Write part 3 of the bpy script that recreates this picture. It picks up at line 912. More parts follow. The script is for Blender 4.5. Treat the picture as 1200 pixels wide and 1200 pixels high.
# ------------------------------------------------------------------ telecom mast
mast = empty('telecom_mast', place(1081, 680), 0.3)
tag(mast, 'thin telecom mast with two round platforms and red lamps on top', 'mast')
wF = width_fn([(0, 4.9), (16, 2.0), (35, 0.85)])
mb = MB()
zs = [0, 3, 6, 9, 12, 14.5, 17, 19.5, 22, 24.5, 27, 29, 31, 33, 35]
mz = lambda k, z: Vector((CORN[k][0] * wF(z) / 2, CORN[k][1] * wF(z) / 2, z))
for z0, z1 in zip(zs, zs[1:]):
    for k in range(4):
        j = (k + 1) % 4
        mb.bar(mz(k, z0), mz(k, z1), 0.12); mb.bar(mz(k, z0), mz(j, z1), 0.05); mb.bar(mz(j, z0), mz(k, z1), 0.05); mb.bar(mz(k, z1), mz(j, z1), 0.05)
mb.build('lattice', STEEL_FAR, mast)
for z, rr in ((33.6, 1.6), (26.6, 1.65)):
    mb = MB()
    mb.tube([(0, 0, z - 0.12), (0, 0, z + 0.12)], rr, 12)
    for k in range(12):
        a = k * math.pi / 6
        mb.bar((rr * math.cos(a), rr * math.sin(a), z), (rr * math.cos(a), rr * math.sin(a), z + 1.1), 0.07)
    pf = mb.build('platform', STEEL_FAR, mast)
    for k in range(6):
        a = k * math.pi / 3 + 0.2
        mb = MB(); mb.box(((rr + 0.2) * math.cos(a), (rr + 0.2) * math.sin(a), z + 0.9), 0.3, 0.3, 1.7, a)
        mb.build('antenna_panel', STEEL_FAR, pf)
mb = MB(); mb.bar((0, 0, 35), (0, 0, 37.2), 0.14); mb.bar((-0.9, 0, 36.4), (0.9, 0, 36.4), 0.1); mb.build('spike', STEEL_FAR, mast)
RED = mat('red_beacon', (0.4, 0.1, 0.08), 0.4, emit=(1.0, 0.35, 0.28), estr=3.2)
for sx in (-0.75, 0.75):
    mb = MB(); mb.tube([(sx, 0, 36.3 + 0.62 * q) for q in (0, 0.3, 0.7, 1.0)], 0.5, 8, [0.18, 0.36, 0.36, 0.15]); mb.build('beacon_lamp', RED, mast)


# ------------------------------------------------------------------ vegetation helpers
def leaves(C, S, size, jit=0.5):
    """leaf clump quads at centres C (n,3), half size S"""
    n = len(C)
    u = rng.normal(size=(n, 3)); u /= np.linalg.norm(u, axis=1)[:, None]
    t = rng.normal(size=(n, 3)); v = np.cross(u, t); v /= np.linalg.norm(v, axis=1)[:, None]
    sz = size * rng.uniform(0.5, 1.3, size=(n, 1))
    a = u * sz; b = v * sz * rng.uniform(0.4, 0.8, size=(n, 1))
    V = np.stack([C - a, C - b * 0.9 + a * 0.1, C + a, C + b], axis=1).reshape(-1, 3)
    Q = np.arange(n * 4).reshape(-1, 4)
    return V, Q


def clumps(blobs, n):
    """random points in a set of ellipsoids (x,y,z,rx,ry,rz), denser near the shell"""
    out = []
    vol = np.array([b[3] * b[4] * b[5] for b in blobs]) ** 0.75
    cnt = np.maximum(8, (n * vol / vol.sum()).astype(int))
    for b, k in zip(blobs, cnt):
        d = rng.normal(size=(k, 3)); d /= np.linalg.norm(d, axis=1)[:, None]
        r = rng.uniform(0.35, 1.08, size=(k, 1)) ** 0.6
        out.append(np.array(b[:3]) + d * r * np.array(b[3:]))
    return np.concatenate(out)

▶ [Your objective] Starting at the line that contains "mb.build('lattice', STEEL_FAR, mast)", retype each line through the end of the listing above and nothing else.

▶ [Solution to the problem]
mb.build('lattice', STEEL_FAR, mast)
for z, rr in ((33.6, 1.6), (26.6, 1.65)):
    mb = MB()
    mb.tube([(0, 0, z - 0.12), (0, 0, z + 0.12)], rr, 12)
    for k in range(12):
        a = k * math.pi / 6
        mb.bar((rr * math.cos(a), rr * math.sin(a), z), (rr * math.cos(a), rr * math.sin(a), z + 1.1), 0.07)
    pf = mb.build('platform', STEEL_FAR, mast)
    for k in range(6):
        a = k * math.pi / 3 + 0.2
        mb = MB(); mb.box(((rr + 0.2) * math.cos(a), (rr + 0.2) * math.sin(a), z + 0.9), 0.3, 0.3, 1.7, a)
        mb.build('antenna_panel', STEEL_FAR, pf)
mb = MB(); mb.bar((0, 0, 35), (0, 0, 37.2), 0.14); mb.bar((-0.9, 0, 36.4), (0.9, 0, 36.4), 0.1); mb.build('spike', STEEL_FAR, mast)
RED = mat('red_beacon', (0.4, 0.1, 0.08), 0.4, emit=(1.0, 0.35, 0.28), estr=3.2)
for sx in (-0.75, 0.75):
    mb = MB(); mb.tube([(sx, 0, 36.3 + 0.62 * q) for q in (0, 0.3, 0.7, 1.0)], 0.5, 8, [0.18, 0.36, 0.36, 0.15]); mb.build('beacon_lamp', RED, mast)


# ------------------------------------------------------------------ vegetation helpers
def leaves(C, S, size, jit=0.5):
    """leaf clump quads at centres C (n,3), half size S"""
    n = len(C)
    u = rng.normal(size=(n, 3)); u /= np.linalg.norm(u, axis=1)[:, None]
    t = rng.normal(size=(n, 3)); v = np.cross(u, t); v /= np.linalg.norm(v, axis=1)[:, None]
    sz = size * rng.uniform(0.5, 1.3, size=(n, 1))
    a = u * sz; b = v * sz * rng.uniform(0.4, 0.8, size=(n, 1))
    V = np.stack([C - a, C - b * 0.9 + a * 0.1, C + a, C + b], axis=1).reshape(-1, 3)
    Q = np.arange(n * 4).reshape(-1, 4)
    return V, Q


def clumps(blobs, n):
    """random points in a set of ellipsoids (x,y,z,rx,ry,rz), denser near the shell"""
    out = []
    vol = np.array([b[3] * b[4] * b[5] for b in blobs]) ** 0.75
    cnt = np.maximum(8, (n * vol / vol.sum()).astype(int))
    for b, k in zip(blobs, cnt):
        d = rng.normal(size=(k, 3)); d /= np.linalg.norm(d, axis=1)[:, None]
        r = rng.uniform(0.35, 1.08, size=(k, 1)) ** 0.6
        out.append(np.array(b[:3]) + d * r * np.array(b[3:]))
    return np.concatenate(out)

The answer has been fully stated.